Respondent also contends, on its cross-appeal,' that the trial court erred in not awarding additional damages of at least three thousand dollars for increased general building costs, exclusive of plastering and interest costs, due to the delay in construction.

No attempt was made to establish, by its own books and records, the actual amount of increased costs experienced by respondent during the period of delay. Asserting that this would be impracticable, respondent sought to prove this item by submitting evidence as to a general twenty-five to thirty per cent rise in construction costs in' the Seattle *843area during that period. Based on testimony that about thirty per cent of the work on each house remained to be done after plastering was complete, and that seventy-five per cent of such costs were subject to the rising price spiral, respondent claims that $22,500 of the cost of the project was subjected to a twelve per cent average cost rise for an average six months period. This produces a figure of $2,690. Respondent asserts that this figure is too conservative for various reasons, and that a three thousand dollar award on this item would be just and reasonable.

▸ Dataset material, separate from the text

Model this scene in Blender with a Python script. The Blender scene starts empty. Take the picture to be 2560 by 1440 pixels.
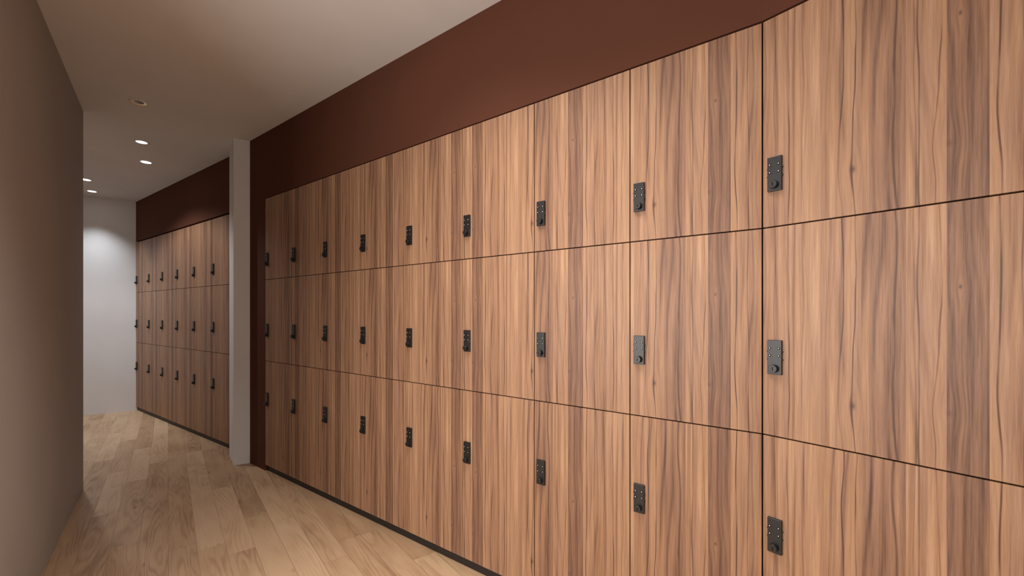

The trial court disallowed this item, saying, in its memorandum opinion:

“While there is evidence herein that the costs of building construction continued to generally rise at approximately 2% each month subsequent to the execution of such contract, there is neither evidence nor an itemized statement in the record of the sums actually paid each month, during the delay, by the plaintiff, upon the cost of construction. A general profit and loss statement (Exhibit 13) fails to furnish an adequate basis for an accurate computation of such actual increased cost occasioned by such delay.”

We agree with the trial court that respondent’s evidence is too speculative and incomplete to establish its claim on this item.

The judgment is reduced from $4,587.41 to $2,411.83, and as so modified, is affirmed on the appeal and cross-appeal. Appellant will have its costs on this appeal.

Schwellenbach, Grady, and Donworth, JJ., concur.